Entries with scene source code
________________________________________

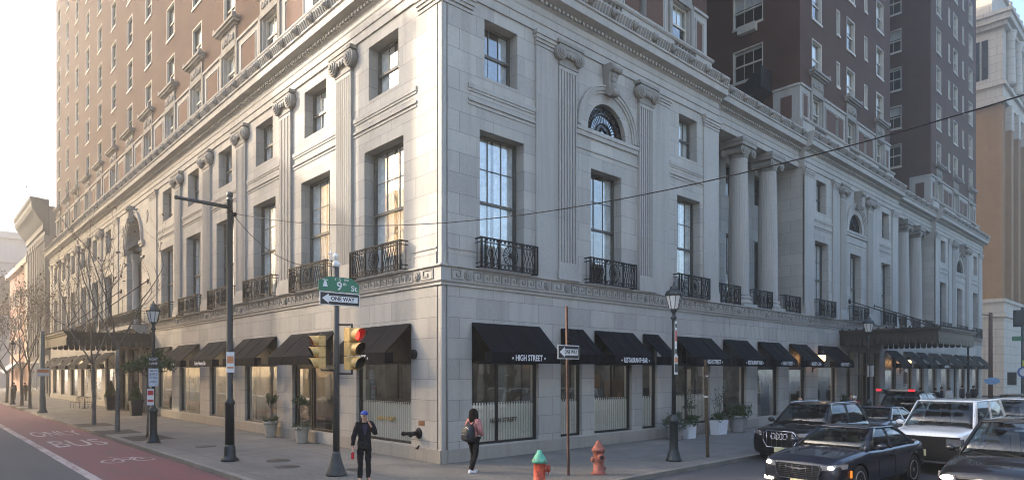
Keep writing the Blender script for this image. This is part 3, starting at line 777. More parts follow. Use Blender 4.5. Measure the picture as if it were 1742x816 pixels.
def awning(F, u0, u1, rz, word=None, star=True, col='canvas'):
    w = u1-u0+.06; c = (u0+u1)/2; P = .98; zt = 4.22; zv = 3.29; zb = 2.97
    m = MB()
    n = 12                                                                  # canvas sags a little between the bars
    top = []
    for j in range(7):
        t = j/6; row = []
        for i in range(n+1):
            s = i/n; sag = (.026*sin(pi*s*3)**2+.006*sin(s*23+u0))*sin(pi*t)
            row.append(ID(-w/2+w*s, .04+(P-.04)*t, zt+(zv-zt)*t-sag))
        top.append(row)
    m.loft(top, caps=False, closed=False)
    m.loft([[(x,y,z-.012) for x,y,z in r] for r in top], caps=False, closed=False)
    val = []
    for z in (zv+.006, zv-.16, zb): val.append([ID(-w/2+w*i/40, P+.006*sin(i*1.3)*(zv-z)/.3, z) for i in range(41)])
    m.loft(val, caps=False, closed=False)
    for q in (-1,1):
        a = q*w/2; m.quad(ID(a,P,zv),ID(a,P-.0,zb),ID(a,P-.30,zb+.02),ID(a,P-.30,zv+.02))
    o = m.build('awning', M[col], hotel, F(c,0,0), rz, recalc=False)
    sm_ = MB()
    for k in (1,2): sm_.tube([ID(-w/2+w*k/3, .045+(P-.04)*j/4, zt+(zv-zt)*j/4+.004) for j in range(5)]+[ID(-w/2+w*k/3, P+.006, zb+.01)], .008, 4)
    sm_.build('canvas_seam', M[col], o)
    f = MB()
    for q in (-1,1):
        a = q*(w/2-.03)
        f.tube([ID(a,.02,zb+.03), ID(a,P-.02,zb+.03)], .014, 5); f.tube([ID(a,.02,zt-.04), ID(a,P-.02,zv-.02)], .014, 5); f.tube([ID(a,.02,zb+.05), ID(a,P*.42,zv+.42)], .012, 5)
    f.tube([ID(-w/2+.03,P-.02,zb+.03), ID(w/2-.03,P-.02,zb+.03)], .014, 5)
    f.build('awning_frame', M['iron'], o)
    if word:
        lw = min(w*.62, .106*len(word))
        letters(word, .26, M['white'], o, ID(.05 if star else 0, P+.012, (zv+zb)/2), lw, depth=.003, bold=.004)
        if star:
            for q in (-1,1):
                st = MB(); pts = []
                for k in range(10):
                    rr = .048 if k % 2 == 0 else .02; pts.append((q*(lw/2+.11)+.05+rr*sin(pi*k/5), (zv+zb)/2+rr*cos(pi*k/5)))
                st.plate(ID, pts, P+.008, P+.014); st.build('star', M['white'], o)
    return o
wordsR = ['HIGH STREET', None, 'RESTAURANT+BAR', None, 'HIGH STREET', 'RESTAURANT+BAR', 'HIGH STREET', 'BAKERY CAFE', 'HIGH STREET', None,None,None,'HIGH STREET',None,None,None,None,None]
wordsL = ['HIGH STREET', None, None, 'Body+Beauty Lab', 'Body+Beauty Lab', None]
for (a, b), wd in zip(R_SHOP, wordsR): awning(FR, a, b, 0, wd)
for i, (a, b) in enumerate(L_SHOP): awning(FL, a, b, RL, wordsL[i] if i < 6 else None, star=(i == 0))
def shopfront(F, u0, u1, rz, mull=(), door=None, curtain=None, sign=None, poster=False, transom=3.0):
    w = u1-u0; c = (u0+u1)/2; z0 = SILL; d0 = -.17
    m = MB(); t = .055
    m.box(ID, -w/2, -w/2+t, d0-.06, d0+.05, 0.02 if door else z0, HEAD); m.box(ID, w/2-t, w/2, d0-.06, d0+.05, 0.02 if door else z0, HEAD)
    m.box(ID, -w/2+t, w/2-t, d0-.06, d0+.05, HEAD-t, HEAD); m.box(ID, -w/2+t, w/2-t, d0-.05, d0+.04, transom-.05, transom+.07)
    dr = door or (9, 9)
    segs = [(-w/2+t, w/2-t)] if not door else [s for s in ((-w/2+t, dr[0]), (dr[1], w/2-t)) if s[1]-s[0] > .15]
    for s in segs:
        m.box(ID, s[0], s[1], d0-.06, d0+.09, z0, z0+.07)
        if door: m.box(ID, s[0], s[1], d0-.1, d0-.06+.1, 0.0, z0)
    m.box(ID, -w/2+t, w/2-t, d0-.04, d0-.02, transom+.07, HEAD-t)
    for u in mull: m.box(ID, u-.035, u+.035, d0-.05, d0+.05, z0+.07, HEAD-t)
    o = m.build('shop_window', M['blackframe'], hotel, F(c,0,0), rz)
    g = MB(); g.quad(*[ID(u,d0,z) for u,z in ((-w/2+t,z0),(w/2-t,z0),(w/2-t,transom-.05),(-w/2+t,transom-.05))]); g.build('pane', M['shopglass'], o, recalc=False)
    if door:
        d = MB(); a, b = door
        for u_, v_ in ((a,a+.09),(b-.09,b)): d.box(ID, u_, v_, d0-.04, d0+.045, .04, transom-.05)
        d.box(ID, a+.09, b-.09, d0-.04, d0+.045, .04, .3); d.box(ID, a+.09, b-.09, d0-.04, d0+.045, transom-.17, transom-.05)
        d.tube([ID(b-.15,d0+.09,.95), ID(b-.15,d0+.09,1.35)], .016, 6)
        d.build('shop_door', M['blackframe'], o)
        gg = MB(); gg.quad(*[ID(u,d0+.01,z) for u,z in ((a+.09,.3),(b-.09,.3),(b-.09,transom-.17),(a+.09,transom-.17))]); gg.build('door_pane', M['shopglass'], o, recalc=False)
    if curtain:
        a, b = curtain; cm_ = MB(); n = int((b-a)/.02)
        cm_.loft([[ID(a+(b-a)*i/n, d0-.06+.028*sin((a+(b-a)*i/n)*2*pi/.115), z) for i in range(n+1)] for z in (z0+.06, 1.66)], caps=False, closed=False, sm=True)
        for q in range(int((b-a)/.115)): cm_.box(ID, a+.06+q*.115-.025, a+.06+q*.115+.025, d0-.07, d0-.05, 1.64, 1.74)
        co = cm_.build('cafe_curtain', M['cafe'], o, recalc=False)
        cr = MB(); cr.tube([ID(a,d0-.06,1.71), ID(b,d0-.06,1.71)], .012, 6); cr.build('curtain_rod', M['iron'], o)
        if sign: letters('HIGH STREET', .19, M[sign], o, ID((a+b)/2,d0+.006,1.16), 1.15, depth=.001, bold=.006, name='window_lettering')
    if poster:
        for k_ in range(2):
            q = MB(); q.box(ID, -w/2+.12, w/2-.12, d0-.06, d0-.05, .55+k_*1.25, 1.72+k_*1.2); q.build('window_print', M['poster'], o)
    return o
for i, (a, b) in enumerate(R_SHOP):
    w = b-a; sgn = None
    if i in DOORS_R: shopfront(FR, a, b, 0, door=(-w/2+.06, w/2-.06)) ; continue
    cur = (-w/2+.1, w/2-.06) if i in (0,1,2,3,4) else None
    shopfront(FR, a, b, 0, mull=([-w*.1] if i in (0,4) else []), curtain=cur, sign='darkletter' if i in (0,4) else None)
for i, (a, b) in enumerate(L_SHOP):
    w = b-a
    if i == 1: shopfront(FL, a, b, RL, door=(-w/2+.2, -w/2+1.5), mull=[-w/2+1.62])
    elif i in (3, 9): shopfront(FL, a, b, RL, mull=[w/2-.75])
    else: shopfront(FL, a, b, RL, curtain=(-w/2+.08, w/2-.08) if i == 0 else None, sign='gold' if i == 0 else None, poster=(i in (7,8,10,11)))
# lit ceiling lamps inside the shops
for F, sh_, rz_ in ((FL, L_SHOP, RL), (FR, R_SHOP, 0)):
    for a, b in sh_:
        n_ = max(1, int((b-a)/1.5))
        for k in range(n_):
            m = MB(); m.box(ID, -.55, .55, -.14, .14, 0, .06); link('ceiling_lamp', m.mesh('ceiling_lamp', [M['tubelight']]), hotel, None, F(a+(b-a)*(k+.5)/n_, -1.25, 4.6), rz_)
# entrance doors under the canopies
for ents, F, rz in ((ENT_L, FL, RL), (ENT_R, FR, 0)):
    for a, b, z0, z1 in ents:
        w = b-a; m = MB()
        for u in (-w/2, -.04, w/2-.08): m.box(ID, u, u+.08, -.36, -.26, .02, z1)
        for z in (.02, 2.5, z1-.1): m.box(ID, -w/2, w/2, -.35, -.27, z, z+.12)
        o = m.build('entrance_door', M['bronze'], hotel, F((a+b)/2,0,0), rz)
        g = MB(); g.quad(*[ID(u,-.31,z) for u,z in ((-w/2,0.03),(w/2,0.03),(w/2,z1),(-w/2,z1))]); g.build('pane', M['shopglass'], o, recalc=False)
# voussoir joints over the shops of the loggia
vj = MB()
for i in (5,6,7):
    a, b = R_SHOP[i]; c = (a+b)/2
    for q in range(-3,4): vj.plate(FR, [(c+q*.42-.008,4.26),(c+q*.42+.008,4.26),(c+q*.55+.008,5.25),(c+q*.55-.008,5.25)], -.01, .004)
vj.build('voussoir_joint', M['carved'], hotel)
# ---- the two iron entrance canopies
def canopy(F, u0, u1, proj, z0, z1, rz, rods):
    c = (u0+u1)/2; w = u1-u0; zm = z0+(z1-z0)*.45
    m = MB()
    m.box(ID, -w/2+.1, w/2-.1, .02, proj-.1, zm, z1-.12)
    for zz0, zz1, e in ((zm+.0,zm+.10,.0),(zm+.10,z1-.2,-.04),(z1-.2,z1-.1,.05),(z1-.1,z1,.14)):
        m.box(ID, -w/2-e, w/2+e, proj-.12, proj+e, zz0, zz1)
        for q in (-1,1): m.box(ID, *sorted((q*(w/2+e), q*(w/2-.12))), .02, proj-.12, zz0, zz1)
    o = m.build('entrance_canopy', M['bronze'], hotel, F(c,0,0), rz)
    f = MB()
    def fringe(p0, p1, n):
        for k in range(n):
            for t_, dz in ((.12,.0),(.5,.12),(.88,.0)):
                pass
            A = [p0[j]+(p1[j]-p0[j])*(k+.04)/n for j in range(2)]; B = [p0[j]+(p1[j]-p0[j])*(k+.96)/n for j in range(2)]; Cc = [(A[j]+B[j])/2 for j in range(2)]
            f.quad(ID(*A, zm), ID(*B, zm), ID(*B, z0+.12), ID(*[Cc[j]*.4+B[j]*.6 for j in range(2)], z0+.02), ID(*[Cc[j]*.4+A[j]*.6 for j in range(2)], z0+.02), ID(*A, z0+.12))
    fringe((-w/2,proj), (w/2,proj), int(w/.32)); fringe((-w/2,.03), (-w/2,proj), int(proj/.32)); fringe((w/2,.03), (w/2,proj), int(proj/.32))
    f.build('glass_fringe', M['bronze'], o, recalc=False)
    t = MB()
    n = int((w+2*proj)/.4)
    for k in range(int(w/.4)): t.ball(ID(-w/2+.2+k*.4, proj+.06, z1+.05), .07, 6, 5)
    for k in range(int(proj/.4)):
        for q in (-1,1): t.ball(ID(q*(w/2+.06), .2+k*.4, z1+.05), .07, 6, 5)
    t.build('cresting', M['bronze'], o)
    for u, zt in rods:
        r_ = MB(); r_.tube([ID(u, .08, zt), ID(u, proj-.5, z1+.02)], .035, 6); r_.lathe(ID(u, .0, zt), [(.16,0),(.16,-.06),(.06,-.1)], 12, axis='y')
        r_.lathe(ID(u, proj-.5, z1-.02), [(.08,0),(.08,.25)], 8); r_.build('canopy_rod', M['bronze'], o)
    return o
canopy(FR, 29.9, 37.5, 5.2, 4.25, 5.2, 0, [(-2.2,7.1),(2.0,7.1)])
canopy(FL, 30.3, 40.3, 4.65, 4.25, 5.1, RL, [(-3.6,8.6),(3.6,8.6)])
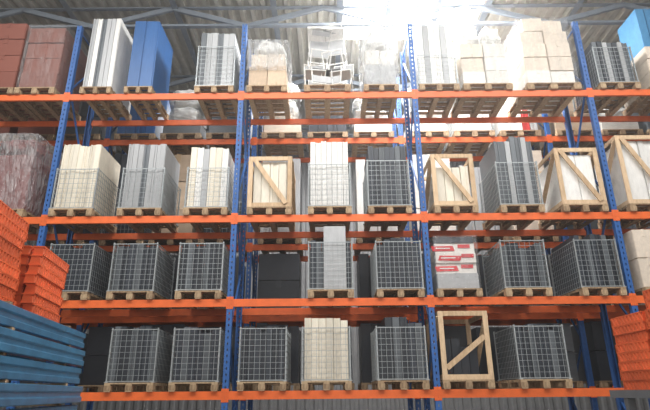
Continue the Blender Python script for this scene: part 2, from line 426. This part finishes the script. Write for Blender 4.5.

________________________________________

▶ **Do this**:
Search the records for the word "part" and copy every line where it occurs.

▶ **Response**:
Keep writing the Blender script for this image. This is part 3, starting at line 777. More parts follow. Use Blender 4.5. Measure the picture as if it were 1742x816 pixels.
Continue the Blender Python script for this scene: part 2, from line 426. This part finishes the script. Write for Blender 4.5.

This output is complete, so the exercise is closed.